■ **STATED GOAL**
Leave out the pictures; transcribe all else exactly.

■ **MATERIAL PROVIDED**
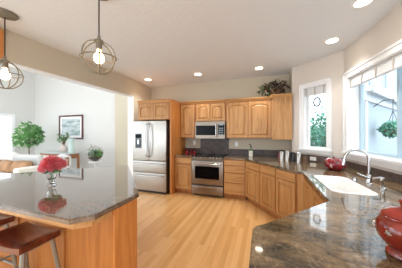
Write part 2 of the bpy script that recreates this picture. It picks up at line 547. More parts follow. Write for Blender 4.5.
def shrub(label, x, y, z0, h, r, n, name='garden_shrub'):
    o = thing(name, label, 'shrub', (x, y, z0))
    cloud(MB(), n, (0, 0, h * .62), (r, r, h * .42), .11, .065).build('foliage', 'leaf_out', o)
    st = MB()
    for k in range(4):
        a = k * 1.7
        st.tube([(0.03 * math.cos(a), .03 * math.sin(a), 0), (.1 * r * math.cos(a), .1 * r * math.sin(a), h * .4), (.5 * r * math.cos(a), .5 * r * math.sin(a), h * .85)], [.03, .022, .008], 6)
    st.build('stem', 'stem', o, True)
shrub('teal green leafy shrub outside the narrow corner window', 1.62, 6.3, -.25, 2.2, .62, 1500)
shrub('taller pale green tree against the fence outside the corner window', 2.5, 8.2, -.25, 2.9, .7, 1100, 'garden_tree')

hk = thing('hanging_basket', 'green hanging basket on a bracket outside the wide window', 'plant', tuple(mxe @ Vector((.62, -.32, 0))))
cloud(MB(), 420, (0, 0, 1.58), (.20, .20, .15), .09, .06, .6).build('foliage', 'leaf_out', hk)
MB().lathe([(0, 1.43), (.08, 1.44), (.14, 1.54), (.145, 1.57), (.12, 1.56), (0, 1.55)], 16).build('basket', 'stem', hk, True)
ch = MB()
for k in range(3):
    a = k * 2.094
    ch.tube([(.13 * math.cos(a), .13 * math.sin(a), 1.56), (0, 0, 1.98)], .005, 5)
ch.tube([(0, 0, 1.98), (0, 0, 2.22)], .006, 5)
ch.build('hanger', 'blackm', hk)
MB().tube([(.02, -.015, 2.20), (0, 0, 2.23), (-.12, .095, 2.23), (-.253, .195, 2.10)], .009, 6).build('bracket', 'blackm', hk)
# round hanging ornament outside the corner window glass
p = mxa @ Vector((.40, .20, .0))
og = thing('garden_ornament', 'small round dark ringed ornament hanging outside the corner window', 'ornament', (p.x, p.y, 0), math.atan2((W2 - W1).y, (W2 - W1).x))
MB().tube([(.062 * math.cos(a * PI / 12), 0, 2.10 + .085 * math.sin(a * PI / 12)) for a in range(24)], .015, 6, True).build('ring', 'blackm', og, True)
MB().box(-.003, .003, -.008, -.005, 2.02, 2.18).box(-.06, .06, -.008, -.005, 2.097, 2.103).build('cross_wire', 'blackm', og)
MB().tube([(0, 0, 2.185), (0, 0, 2.42)], .003, 5).build('cord', 'blackm', og)

# ---------------------------------------------------------------- cabinet helpers (local: x along the face, -y to the room)
def panel_front(w_, h_, arch=0.0, t=.024, stile=.055):
    """raised-panel door in local x 0..w, z 0..h, front at y=-t"""
    n = 14
    x0, x1, z0, z1 = stile, w_ - stile, stile, h_ - stile
    inn = [(x0, z0), (x1, z0)]
    for k in range(n + 1):
        u = k / n
        x = x1 + (x0 - x1) * u
        if arch:
            e = min(1, max(0, (math.sin(PI * u)) ))
            z = z1 - arch + arch * (e ** .75)
            if u < .08 or u > .92: z = z1 - arch
        else: z = z1
        inn.append((x, z))
    cx, cz = w_ / 2, (z0 + z1) / 2
    out = [(0, 0), (w_, 0)]
    for k in range(n + 1):
        out.append((w_ * (1 - k / n), h_))
    def shrink(L, d):
        kx = 1 - 2 * d / (x1 - x0); kz = 1 - 2 * d / (z1 - z0)
        return [(cx + (x - cx) * kx, cz + (z - cz) * kz) for x, z in L]
    L = lambda P, y: [(x, y, z) for x, z in P]
    d = min(.04, (x1 - x0) * .2, (z1 - z0) * .2)
    o2 = [(w_ / 2 + (x - w_ / 2) * (1 - .008 / w_), h_ / 2 + (z - h_ / 2) * (1 - .008 / h_)) for x, z in out]
    return [L(out, 0), L(out, -t + .004), L(o2, -t), L(inn, -t), L(shrink(inn, .003), -t + .017), L(shrink(inn, .012), -t + .017), L(shrink(inn, d), -t + .001)]
def add_door(parent, x0, x1, z0, z1, arch=0.0, name='door', m='oak'):
    mb = MB(); mb.loops(panel_front(x1 - x0, z1 - z0, arch), cap0=True)
    o = mb.build(name, m, parent)
    o.location = (x0, 0, z0)
    return o
def add_drawer(parent, x0, x1, z0, z1):
    o = MB().box(0, x1 - x0, -.02, 0, 0, z1 - z0, .005, 2).build('drawer', 'oak_h', parent)
    o.location = (x0, 0, z0)
    return o
BZ0, BZ1 = .10, .893
def base_cabinet(label, p, ang, width, depth, fronts, toe=True, body='oak_frame', group=None, body_poly=None):
    o = thing('base_cabinet', label, 'cabinet', (p[0], p[1], 0), ang, group)
    b = MB()
    if body_poly: b.prism(body_poly, BZ0, BZ1)
    else: b.box(0, width, 0, depth, BZ0, BZ1)
    b.build('body', body, o)
    MB().box(.0, width, .06 if toe else .0, .08, 0, BZ0).build('toe_kick', 'oak_frame', o)
    for (k, x0, x1, z0, z1) in fronts:
        if k == 'd': add_door(o, x0, x1, z0, z1)
        else: add_drawer(o, x0, x1, z0, z1)
    return o
UZ0, UZ1 = 1.36, 2.235
def crown(mb, x0, x1, y, side_l=None, side_r=None, z=UZ1):
    prof = [(y + .01, z - .005), (y - .012, z), (y - .018, z + .02), (y - .045, z + .05), (y - .045, z + .065), (y + .01, z + .065)]
    mb.extrude_profile(prof, x0, x1)
    return mb
def wall_cabinet(label, x0, x1, yf, z0, doors, z1=UZ1, arch=.05):
    o = thing('wall_cabinet', label, 'cabinet', (x0, yf, 0))
    MB().box(0, x1 - x0, 0, 4.68 - yf, z0, z1).build('body', 'oak_frame', o)
    crown(MB(), -.0, x1 - x0, 0, z=z1).build('crown_moulding', 'oak_h', o)
    wd = (x1 - x0 - .03) / doors
    for k in range(doors):
        add_door(o, .015 + k * wd + .006, .015 + (k + 1) * wd - .006, z0 + .012, z1 - .025, arch)
    return o

# upper run on the back wall
fc = wall_cabinet('oak cabinet with two arched doors above the refrigerator', -3.0, -2.092, 3.85, 1.81, 2, arch=.045)
MB().box(.908, .953, 0, .83, 0, UZ1 + .06).build('side_panel', 'oak_end', fc)
wall_cabinet('single arched door oak wall cabinet between refrigerator and microwave', -2.045, -1.625, 4.35, UZ0, 1)
wall_cabinet('short two door oak wall cabinet directly above the microwave', -1.62, -.832, 4.35, 1.775, 2, arch=.045)
wall_cabinet('wide two door oak wall cabinet to the right of the microwave', -.828, .215, 4.35, UZ0, 2)
cc = thing('wall_cabinet', 'plain ended oak wall cabinet in the corner under the dried leaves', 'cabinet', (.22, 4.21, 0))
MB().box(0, .383, 0, .47, 1.34, 2.25).build('body', 'oak', cc)
crown(MB(), -.03, .383, 0, z=2.25).box(-.045, .383, .0, .47, 2.25, 2.31).build('crown_moulding', 'oak_h', cc)
dd = MB(Matrix.Rotation(-PI / 2, 4, 'Z')).loops(panel_front(.12, .85, 0.0, stile=.03), cap0=True).build('door', 'oak', cc)
dd.location = (0, .13, 1.36)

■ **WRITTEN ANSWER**
Write part 2 of the bpy script that recreates this picture. It picks up at line 547. More parts follow. Write for Blender 4.5.
def shrub(label, x, y, z0, h, r, n, name='garden_shrub'):
    o = thing(name, label, 'shrub', (x, y, z0))
    cloud(MB(), n, (0, 0, h * .62), (r, r, h * .42), .11, .065).build('foliage', 'leaf_out', o)
    st = MB()
    for k in range(4):
        a = k * 1.7
        st.tube([(0.03 * math.cos(a), .03 * math.sin(a), 0), (.1 * r * math.cos(a), .1 * r * math.sin(a), h * .4), (.5 * r * math.cos(a), .5 * r * math.sin(a), h * .85)], [.03, .022, .008], 6)
    st.build('stem', 'stem', o, True)
shrub('teal green leafy shrub outside the narrow corner window', 1.62, 6.3, -.25, 2.2, .62, 1500)
shrub('taller pale green tree against the fence outside the corner window', 2.5, 8.2, -.25, 2.9, .7, 1100, 'garden_tree')

hk = thing('hanging_basket', 'green hanging basket on a bracket outside the wide window', 'plant', tuple(mxe @ Vector((.62, -.32, 0))))
cloud(MB(), 420, (0, 0, 1.58), (.20, .20, .15), .09, .06, .6).build('foliage', 'leaf_out', hk)
MB().lathe([(0, 1.43), (.08, 1.44), (.14, 1.54), (.145, 1.57), (.12, 1.56), (0, 1.55)], 16).build('basket', 'stem', hk, True)
ch = MB()
for k in range(3):
    a = k * 2.094
    ch.tube([(.13 * math.cos(a), .13 * math.sin(a), 1.56), (0, 0, 1.98)], .005, 5)
ch.tube([(0, 0, 1.98), (0, 0, 2.22)], .006, 5)
ch.build('hanger', 'blackm', hk)
MB().tube([(.02, -.015, 2.20), (0, 0, 2.23), (-.12, .095, 2.23), (-.253, .195, 2.10)], .009, 6).build('bracket', 'blackm', hk)
# round hanging ornament outside the corner window glass
p = mxa @ Vector((.40, .20, .0))
og = thing('garden_ornament', 'small round dark ringed ornament hanging outside the corner window', 'ornament', (p.x, p.y, 0), math.atan2((W2 - W1).y, (W2 - W1).x))
MB().tube([(.062 * math.cos(a * PI / 12), 0, 2.10 + .085 * math.sin(a * PI / 12)) for a in range(24)], .015, 6, True).build('ring', 'blackm', og, True)
MB().box(-.003, .003, -.008, -.005, 2.02, 2.18).box(-.06, .06, -.008, -.005, 2.097, 2.103).build('cross_wire', 'blackm', og)
MB().tube([(0, 0, 2.185), (0, 0, 2.42)], .003, 5).build('cord', 'blackm', og)

# ---------------------------------------------------------------- cabinet helpers (local: x along the face, -y to the room)
def panel_front(w_, h_, arch=0.0, t=.024, stile=.055):
    """raised-panel door in local x 0..w, z 0..h, front at y=-t"""
    n = 14
    x0, x1, z0, z1 = stile, w_ - stile, stile, h_ - stile
    inn = [(x0, z0), (x1, z0)]
    for k in range(n + 1):
        u = k / n
        x = x1 + (x0 - x1) * u
        if arch:
            e = min(1, max(0, (math.sin(PI * u)) ))
            z = z1 - arch + arch * (e ** .75)
            if u < .08 or u > .92: z = z1 - arch
        else: z = z1
        inn.append((x, z))
    cx, cz = w_ / 2, (z0 + z1) / 2
    out = [(0, 0), (w_, 0)]
    for k in range(n + 1):
        out.append((w_ * (1 - k / n), h_))
    def shrink(L, d):
        kx = 1 - 2 * d / (x1 - x0); kz = 1 - 2 * d / (z1 - z0)
        return [(cx + (x - cx) * kx, cz + (z - cz) * kz) for x, z in L]
    L = lambda P, y: [(x, y, z) for x, z in P]
    d = min(.04, (x1 - x0) * .2, (z1 - z0) * .2)
    o2 = [(w_ / 2 + (x - w_ / 2) * (1 - .008 / w_), h_ / 2 + (z - h_ / 2) * (1 - .008 / h_)) for x, z in out]
    return [L(out, 0), L(out, -t + .004), L(o2, -t), L(inn, -t), L(shrink(inn, .003), -t + .017), L(shrink(inn, .012), -t + .017), L(shrink(inn, d), -t + .001)]
def add_door(parent, x0, x1, z0, z1, arch=0.0, name='door', m='oak'):
    mb = MB(); mb.loops(panel_front(x1 - x0, z1 - z0, arch), cap0=True)
    o = mb.build(name, m, parent)
    o.location = (x0, 0, z0)
    return o
def add_drawer(parent, x0, x1, z0, z1):
    o = MB().box(0, x1 - x0, -.02, 0, 0, z1 - z0, .005, 2).build('drawer', 'oak_h', parent)
    o.location = (x0, 0, z0)
    return o
BZ0, BZ1 = .10, .893
def base_cabinet(label, p, ang, width, depth, fronts, toe=True, body='oak_frame', group=None, body_poly=None):
    o = thing('base_cabinet', label, 'cabinet', (p[0], p[1], 0), ang, group)
    b = MB()
    if body_poly: b.prism(body_poly, BZ0, BZ1)
    else: b.box(0, width, 0, depth, BZ0, BZ1)
    b.build('body', body, o)
    MB().box(.0, width, .06 if toe else .0, .08, 0, BZ0).build('toe_kick', 'oak_frame', o)
    for (k, x0, x1, z0, z1) in fronts:
        if k == 'd': add_door(o, x0, x1, z0, z1)
        else: add_drawer(o, x0, x1, z0, z1)
    return o
UZ0, UZ1 = 1.36, 2.235
def crown(mb, x0, x1, y, side_l=None, side_r=None, z=UZ1):
    prof = [(y + .01, z - .005), (y - .012, z), (y - .018, z + .02), (y - .045, z + .05), (y - .045, z + .065), (y + .01, z + .065)]
    mb.extrude_profile(prof, x0, x1)
    return mb
def wall_cabinet(label, x0, x1, yf, z0, doors, z1=UZ1, arch=.05):
    o = thing('wall_cabinet', label, 'cabinet', (x0, yf, 0))
    MB().box(0, x1 - x0, 0, 4.68 - yf, z0, z1).build('body', 'oak_frame', o)
    crown(MB(), -.0, x1 - x0, 0, z=z1).build('crown_moulding', 'oak_h', o)
    wd = (x1 - x0 - .03) / doors
    for k in range(doors):
        add_door(o, .015 + k * wd + .006, .015 + (k + 1) * wd - .006, z0 + .012, z1 - .025, arch)
    return o

# upper run on the back wall
fc = wall_cabinet('oak cabinet with two arched doors above the refrigerator', -3.0, -2.092, 3.85, 1.81, 2, arch=.045)
MB().box(.908, .953, 0, .83, 0, UZ1 + .06).build('side_panel', 'oak_end', fc)
wall_cabinet('single arched door oak wall cabinet between refrigerator and microwave', -2.045, -1.625, 4.35, UZ0, 1)
wall_cabinet('short two door oak wall cabinet directly above the microwave', -1.62, -.832, 4.35, 1.775, 2, arch=.045)
wall_cabinet('wide two door oak wall cabinet to the right of the microwave', -.828, .215, 4.35, UZ0, 2)
cc = thing('wall_cabinet', 'plain ended oak wall cabinet in the corner under the dried leaves', 'cabinet', (.22, 4.21, 0))
MB().box(0, .383, 0, .47, 1.34, 2.25).build('body', 'oak', cc)
crown(MB(), -.03, .383, 0, z=2.25).box(-.045, .383, .0, .47, 2.25, 2.31).build('crown_moulding', 'oak_h', cc)
dd = MB(Matrix.Rotation(-PI / 2, 4, 'Z')).loops(panel_front(.12, .85, 0.0, stile=.03), cap0=True).build('door', 'oak', cc)
dd.location = (0, .13, 1.36)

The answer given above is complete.